Beaucoup pensent qu'il s'agit de liberté.

 

"La vie en société me permet de vivre comme je l'entends, dans le respect des lois et ça me convient."

 

Mais il n'y a pas eu de choix. Le lieu de naissance ne nous appartient pas. Tout ce que nous connaissons dans notre début d'existence conditionne la suite, c'est inévitable. Nous nous adaptons à notre geôle originelle. Et il arrivera même un moment de l'existence où la personne sera en mesure, si tout se passe pour le mieux, de quitter ce lieu, d'aller chercher une autre terre, voir si c'est plus vert ailleurs. C'est une liberté que certains n'ont même pas. A moins de risquer sa vie.

Nous sommes donc libres, selon la majorité. 

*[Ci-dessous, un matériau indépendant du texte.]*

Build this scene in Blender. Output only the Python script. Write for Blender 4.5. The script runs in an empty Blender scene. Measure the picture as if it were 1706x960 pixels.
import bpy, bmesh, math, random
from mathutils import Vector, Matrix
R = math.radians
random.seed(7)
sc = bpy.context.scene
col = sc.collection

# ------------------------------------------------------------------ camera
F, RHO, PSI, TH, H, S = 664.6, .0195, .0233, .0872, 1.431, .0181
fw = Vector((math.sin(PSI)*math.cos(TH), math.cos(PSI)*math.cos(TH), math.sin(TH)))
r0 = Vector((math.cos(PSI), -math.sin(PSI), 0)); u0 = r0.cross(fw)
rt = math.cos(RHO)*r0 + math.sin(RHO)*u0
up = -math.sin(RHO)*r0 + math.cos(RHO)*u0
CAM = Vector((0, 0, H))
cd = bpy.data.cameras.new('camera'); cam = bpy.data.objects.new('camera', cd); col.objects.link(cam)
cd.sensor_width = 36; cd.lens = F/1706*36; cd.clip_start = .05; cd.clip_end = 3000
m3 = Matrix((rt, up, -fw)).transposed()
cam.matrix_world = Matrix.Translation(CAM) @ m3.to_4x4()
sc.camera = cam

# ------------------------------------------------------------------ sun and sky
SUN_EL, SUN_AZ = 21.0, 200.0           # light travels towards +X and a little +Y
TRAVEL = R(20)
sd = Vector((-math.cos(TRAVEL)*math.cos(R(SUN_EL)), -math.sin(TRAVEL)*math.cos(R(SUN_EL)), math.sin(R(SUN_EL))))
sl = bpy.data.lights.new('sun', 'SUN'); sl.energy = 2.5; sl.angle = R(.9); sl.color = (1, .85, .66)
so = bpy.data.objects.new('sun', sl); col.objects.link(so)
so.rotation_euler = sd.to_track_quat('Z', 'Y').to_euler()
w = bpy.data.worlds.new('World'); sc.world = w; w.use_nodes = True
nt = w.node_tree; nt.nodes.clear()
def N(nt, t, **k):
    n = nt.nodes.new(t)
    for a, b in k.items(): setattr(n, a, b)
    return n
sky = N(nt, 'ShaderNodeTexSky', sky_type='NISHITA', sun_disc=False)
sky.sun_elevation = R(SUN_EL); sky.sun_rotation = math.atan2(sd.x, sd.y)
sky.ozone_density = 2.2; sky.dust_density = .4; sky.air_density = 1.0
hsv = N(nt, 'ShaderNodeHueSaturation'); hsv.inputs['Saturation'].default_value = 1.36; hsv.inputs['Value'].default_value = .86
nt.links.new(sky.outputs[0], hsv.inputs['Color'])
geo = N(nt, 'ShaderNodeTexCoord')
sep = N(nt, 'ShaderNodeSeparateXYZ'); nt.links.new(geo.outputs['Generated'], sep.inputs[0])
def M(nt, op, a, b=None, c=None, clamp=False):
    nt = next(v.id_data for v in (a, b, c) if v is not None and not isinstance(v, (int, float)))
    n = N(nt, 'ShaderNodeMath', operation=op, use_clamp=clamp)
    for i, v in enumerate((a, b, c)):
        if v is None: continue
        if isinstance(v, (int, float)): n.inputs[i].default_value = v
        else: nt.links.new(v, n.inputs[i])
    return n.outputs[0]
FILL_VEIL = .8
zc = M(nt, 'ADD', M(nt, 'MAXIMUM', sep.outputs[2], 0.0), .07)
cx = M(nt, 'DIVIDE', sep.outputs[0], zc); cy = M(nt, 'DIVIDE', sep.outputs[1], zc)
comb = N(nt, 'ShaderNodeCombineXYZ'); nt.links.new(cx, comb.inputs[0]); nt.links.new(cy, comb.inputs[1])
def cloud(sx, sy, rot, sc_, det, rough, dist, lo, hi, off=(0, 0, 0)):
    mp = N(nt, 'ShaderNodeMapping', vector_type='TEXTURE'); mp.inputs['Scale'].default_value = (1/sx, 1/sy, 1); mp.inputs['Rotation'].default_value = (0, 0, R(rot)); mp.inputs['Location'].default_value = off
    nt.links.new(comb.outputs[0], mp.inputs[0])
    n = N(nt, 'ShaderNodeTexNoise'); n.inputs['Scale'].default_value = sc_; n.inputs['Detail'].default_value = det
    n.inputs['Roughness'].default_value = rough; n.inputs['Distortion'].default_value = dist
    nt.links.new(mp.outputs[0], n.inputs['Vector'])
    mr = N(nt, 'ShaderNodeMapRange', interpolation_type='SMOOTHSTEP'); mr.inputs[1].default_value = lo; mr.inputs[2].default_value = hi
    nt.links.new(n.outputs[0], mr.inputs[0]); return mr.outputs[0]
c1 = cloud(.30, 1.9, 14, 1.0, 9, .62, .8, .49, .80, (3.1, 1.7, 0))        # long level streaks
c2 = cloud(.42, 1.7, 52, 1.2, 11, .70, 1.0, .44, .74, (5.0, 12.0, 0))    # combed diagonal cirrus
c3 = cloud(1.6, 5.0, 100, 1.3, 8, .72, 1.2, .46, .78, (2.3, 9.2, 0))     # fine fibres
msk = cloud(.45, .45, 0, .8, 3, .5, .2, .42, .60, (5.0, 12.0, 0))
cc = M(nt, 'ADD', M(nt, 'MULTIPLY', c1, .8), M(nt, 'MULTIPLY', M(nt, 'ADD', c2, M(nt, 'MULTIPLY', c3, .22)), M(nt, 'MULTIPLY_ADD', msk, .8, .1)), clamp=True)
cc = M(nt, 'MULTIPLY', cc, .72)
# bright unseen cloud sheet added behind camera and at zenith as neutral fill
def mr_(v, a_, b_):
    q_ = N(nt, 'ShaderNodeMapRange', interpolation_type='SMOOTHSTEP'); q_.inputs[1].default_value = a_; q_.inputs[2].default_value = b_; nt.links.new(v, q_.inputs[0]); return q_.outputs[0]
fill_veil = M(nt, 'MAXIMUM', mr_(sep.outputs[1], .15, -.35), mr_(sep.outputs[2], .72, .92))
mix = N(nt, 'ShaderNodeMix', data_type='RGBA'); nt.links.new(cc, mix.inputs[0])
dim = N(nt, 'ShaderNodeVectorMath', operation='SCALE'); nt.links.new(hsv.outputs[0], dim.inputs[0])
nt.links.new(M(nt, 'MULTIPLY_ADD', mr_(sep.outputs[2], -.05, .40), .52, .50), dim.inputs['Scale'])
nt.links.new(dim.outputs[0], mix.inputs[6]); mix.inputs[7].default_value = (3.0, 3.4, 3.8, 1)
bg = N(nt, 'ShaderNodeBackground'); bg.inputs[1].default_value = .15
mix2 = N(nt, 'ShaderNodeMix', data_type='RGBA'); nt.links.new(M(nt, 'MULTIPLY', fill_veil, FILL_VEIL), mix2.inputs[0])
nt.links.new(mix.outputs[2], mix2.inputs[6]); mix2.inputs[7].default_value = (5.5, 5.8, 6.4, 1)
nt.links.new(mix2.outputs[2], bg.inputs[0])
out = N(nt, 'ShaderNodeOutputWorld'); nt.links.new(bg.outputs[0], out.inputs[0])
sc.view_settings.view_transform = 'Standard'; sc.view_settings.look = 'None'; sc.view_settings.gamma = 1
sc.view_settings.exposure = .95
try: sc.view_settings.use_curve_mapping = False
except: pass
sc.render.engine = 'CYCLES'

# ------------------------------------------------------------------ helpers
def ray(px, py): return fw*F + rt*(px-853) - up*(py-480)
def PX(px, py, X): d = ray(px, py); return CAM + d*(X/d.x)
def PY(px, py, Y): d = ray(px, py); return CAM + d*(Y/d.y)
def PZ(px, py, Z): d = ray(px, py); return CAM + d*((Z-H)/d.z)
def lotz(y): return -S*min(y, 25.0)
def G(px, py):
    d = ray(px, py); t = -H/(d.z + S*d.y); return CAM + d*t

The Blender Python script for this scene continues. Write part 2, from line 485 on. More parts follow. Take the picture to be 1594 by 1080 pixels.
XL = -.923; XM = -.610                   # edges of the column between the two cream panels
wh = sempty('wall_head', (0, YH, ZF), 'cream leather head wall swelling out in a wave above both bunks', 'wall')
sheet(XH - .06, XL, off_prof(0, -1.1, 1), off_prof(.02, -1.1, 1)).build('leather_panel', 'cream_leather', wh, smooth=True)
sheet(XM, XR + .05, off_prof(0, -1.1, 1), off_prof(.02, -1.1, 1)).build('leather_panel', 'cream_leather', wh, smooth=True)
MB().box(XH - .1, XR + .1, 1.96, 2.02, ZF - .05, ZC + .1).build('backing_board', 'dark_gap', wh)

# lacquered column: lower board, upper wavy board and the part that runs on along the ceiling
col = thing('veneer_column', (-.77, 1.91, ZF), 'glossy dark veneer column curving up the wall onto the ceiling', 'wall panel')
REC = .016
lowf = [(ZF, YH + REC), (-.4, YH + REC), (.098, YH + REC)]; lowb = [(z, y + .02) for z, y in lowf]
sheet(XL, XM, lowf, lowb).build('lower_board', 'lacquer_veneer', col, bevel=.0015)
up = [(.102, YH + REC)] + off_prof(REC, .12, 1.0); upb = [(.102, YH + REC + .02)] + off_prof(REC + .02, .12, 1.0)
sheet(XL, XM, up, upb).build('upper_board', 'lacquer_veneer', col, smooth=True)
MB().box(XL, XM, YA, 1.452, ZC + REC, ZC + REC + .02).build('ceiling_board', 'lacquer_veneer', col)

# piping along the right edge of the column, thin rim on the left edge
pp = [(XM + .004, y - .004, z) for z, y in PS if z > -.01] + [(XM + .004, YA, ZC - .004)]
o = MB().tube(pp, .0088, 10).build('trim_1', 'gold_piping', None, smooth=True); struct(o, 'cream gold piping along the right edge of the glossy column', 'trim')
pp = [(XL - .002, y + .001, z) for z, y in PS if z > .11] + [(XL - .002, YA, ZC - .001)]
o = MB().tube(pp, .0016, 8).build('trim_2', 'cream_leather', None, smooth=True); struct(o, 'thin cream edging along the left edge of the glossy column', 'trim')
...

Nous sommes libres par exemple de prendre l'avion pour aller passer les fêtes de fin d'année dans un pays exotique. Juste un exemple de tout ce que notre liberté nous autorise. Et tout est pour le mieux puisque j'en suis heureux. Cela signifie donc que notre liberté de nous comporter comme bon nous semble, dans la limite des lois, n'induit aucune restriction quand il est pourtant évident que cela porte atteinte à tous, c'est à dire à la Terre et au clan.

 

"Les Kogis ne prennent pas l'avion.

-Oui, mais ce sont des sauvages qui se contentent de leurs montagnes. Ils ne voient pas l'intérêt de voyager. 

-Si, ils voyagent, ils se déplacent même beaucoup, mais à pied.

-Ils vont à pied parce qu'ils n'ont pas les moyens de prendre l'avion. Ils ne sont pas libres de faire tout ce que nous on peut faire.

-Ils sont libres autrement."

Etc etc etc... Discussion sans fin.

 

 

Un iceberg fondu n’a pas disparu, il a juste réintégré la source.

C’est cette disparition qui nourrit notre peur. On apprend aux enfants à se lancer dans le monde comme autant de gouttelettes uniques. L’erreur est effroyable et il y a parmi eux les futurs industriels, les futurs baleiniers, les futurs financiers, les futurs politiciens, les futurs assassins, tous ceux qui vivront dans l’hallucination de leur amour pour eux-mêmes.

 

L’humanité ne connaîtra l’amour que lorsqu’elle aura disparu dans l’océan d’amour pour la vie.

Ça prendra le temps qu’il faudra. Et si l’humanité n’y parvient pas et se condamne, ça n’a aucune importance pour l’océan de vie. Son imagination est sans limite.

Il ne s'agit donc pas de ne pas s'aimer mais d'aimer ce qui vit en tout.
Dès lors il est possible et même sain de nous aimer puisque cette vie a jugé bon et sain de vivre en nous.
Au lieu d'être le point central de notre amour nous en devenons l'élément secondaire mais pourtant indispensable.
 
Aimer l'océan avant d'aimer la gouttelette.